How far off am I or am I pretty accurate?

HELLO!!! This is what about a dozen folks have tried to tell you! How many times have you read in this forum (HOW MANY TIMES HAVE I SAID…) cashflow is KING!

Here’s the corollary: If you own a property and the market drops but you have a positive cashflow, SO WHAT?

<<How far off am I or am I pretty accurate?>>

Actually, you’re “spot on”!

Keith

Getting 100% financing is no big deal. In fact, whether you do or not, I teach the you SHOULD act like it is so that you can pay yourself back the downpayment.

Price still matters, however. Believe it or not, it is possible to pay 100% of retail and still cashflow in some situations. So if cashflow is king, what’s wrong with that?

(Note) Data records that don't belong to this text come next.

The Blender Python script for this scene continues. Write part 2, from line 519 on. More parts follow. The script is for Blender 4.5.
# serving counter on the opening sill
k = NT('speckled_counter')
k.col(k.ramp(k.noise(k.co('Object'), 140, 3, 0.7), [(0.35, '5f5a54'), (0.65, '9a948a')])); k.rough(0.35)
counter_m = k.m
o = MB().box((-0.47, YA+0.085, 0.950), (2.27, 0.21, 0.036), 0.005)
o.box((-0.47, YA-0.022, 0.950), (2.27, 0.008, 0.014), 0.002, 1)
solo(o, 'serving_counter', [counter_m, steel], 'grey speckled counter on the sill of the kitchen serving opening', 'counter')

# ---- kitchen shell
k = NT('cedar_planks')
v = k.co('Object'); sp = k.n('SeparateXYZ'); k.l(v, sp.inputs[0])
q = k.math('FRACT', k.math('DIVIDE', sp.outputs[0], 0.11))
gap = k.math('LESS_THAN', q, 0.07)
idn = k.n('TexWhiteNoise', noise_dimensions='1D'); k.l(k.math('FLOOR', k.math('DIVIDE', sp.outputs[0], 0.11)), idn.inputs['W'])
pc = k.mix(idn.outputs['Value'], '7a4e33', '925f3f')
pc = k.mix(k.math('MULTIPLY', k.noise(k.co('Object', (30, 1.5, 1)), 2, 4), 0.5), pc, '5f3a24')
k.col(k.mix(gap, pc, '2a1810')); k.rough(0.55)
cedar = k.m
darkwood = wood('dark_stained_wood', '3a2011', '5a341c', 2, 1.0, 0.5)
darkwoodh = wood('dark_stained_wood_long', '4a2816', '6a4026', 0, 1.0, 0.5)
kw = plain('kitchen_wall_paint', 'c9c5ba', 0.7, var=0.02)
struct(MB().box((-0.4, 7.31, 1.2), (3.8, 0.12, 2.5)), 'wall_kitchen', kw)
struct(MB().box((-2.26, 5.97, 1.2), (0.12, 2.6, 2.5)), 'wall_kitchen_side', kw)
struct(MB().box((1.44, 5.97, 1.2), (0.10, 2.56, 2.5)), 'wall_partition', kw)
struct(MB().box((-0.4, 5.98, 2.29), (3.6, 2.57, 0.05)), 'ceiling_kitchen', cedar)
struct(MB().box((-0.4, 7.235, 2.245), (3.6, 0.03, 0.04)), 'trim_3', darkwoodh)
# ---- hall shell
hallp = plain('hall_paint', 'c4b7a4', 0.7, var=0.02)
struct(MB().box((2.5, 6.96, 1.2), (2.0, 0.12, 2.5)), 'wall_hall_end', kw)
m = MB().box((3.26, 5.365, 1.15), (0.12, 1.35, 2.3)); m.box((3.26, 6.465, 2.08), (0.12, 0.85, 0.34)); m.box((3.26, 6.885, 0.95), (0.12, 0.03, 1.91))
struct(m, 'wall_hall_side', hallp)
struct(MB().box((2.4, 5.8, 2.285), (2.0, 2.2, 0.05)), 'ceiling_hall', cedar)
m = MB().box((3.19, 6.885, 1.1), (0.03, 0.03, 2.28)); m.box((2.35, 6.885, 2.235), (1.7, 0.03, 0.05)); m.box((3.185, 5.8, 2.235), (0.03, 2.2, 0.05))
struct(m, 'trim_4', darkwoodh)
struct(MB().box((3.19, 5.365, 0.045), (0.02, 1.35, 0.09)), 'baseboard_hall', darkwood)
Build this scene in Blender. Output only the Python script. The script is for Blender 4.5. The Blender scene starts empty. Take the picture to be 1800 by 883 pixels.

Well, for starters, if you look for discount properties then you’ve just increased your cashflow. But, more important, by never buying a property for more than 80% of FMV (and thus, never financing more than that), you create a hedge for yourself from both deflation and the possibility of having to sale.

Deflation speaks for itselfs. Most markets won’t drop 20% in value, so you’re pretty safe.

But if you ever needed to sale, a standard sale can eat up 20% in “equity,” so 80% of FMV is the highest you can go and still be safe.

Raj

I normally agree almost 100% with both Keith and Raj, but in this case I’d have to side with Raj. For rental properties, cash flow is absolutely king as Keith said, but if you don’t have some significant equity in the deal, you can easily be in trouble. This is especially important for your first few properties, because bad things do happen and people change their minds. If you pay retail and then either need or want to sell in a down market, you’ll be out of luck. I think the consensus is that you can quickly sell most properties at about 80% to 85% of retail. If the market is down, this may be 70% to 80% of the market price when you bought. Therefore, it is only good business to have some built-in equity, even if you INTEND to hold the property forever.

Additionally, by purchasing at retail you are throwing away the equity that you could have had and EQUITY IS MONEY. You can’t eat it, but you can borrow against it and you can sell the property, turning it into cash.

Mike

Just to go on record…I was responding to the part about price not being the main consideration as long as there is a cashflow.

Yes, there can be signifcant risks to being 100% leveraged on all properties (I run about 78% overall)…I have at least 20% equity in all my properties.

This fella is “all over the map” though and really needs to focus.

Keith

i think to say price isn’t important is very dangerous. although i just got started in actually owning rentals, i have looked at hundreds of deals over the past five years in preparation for getting started, and, at least in my market, there are VERY FEW situations where you can buy at above 90% of the value and still have cash flow. i try to buy at 80% or less, and with a decent cash flow (SFH’s only so far). price, in my opinion, is a close second to cash flow for the reasons the old pros mentioned.

I’m all over the place? I’m just trying to clear up some basic questions, and perhaps giving the other newbies answers to some questions that they also have.

nothing wrong with asking questions.

have you started looking at properties yet?

Yea saw my first couple homes the other day and started calculating cash flow with the sheets guides. Like I said tho, the only problem I have with accuratley guaging the Cash Flow is how much insurance will cost me, and the rental price for that specific home.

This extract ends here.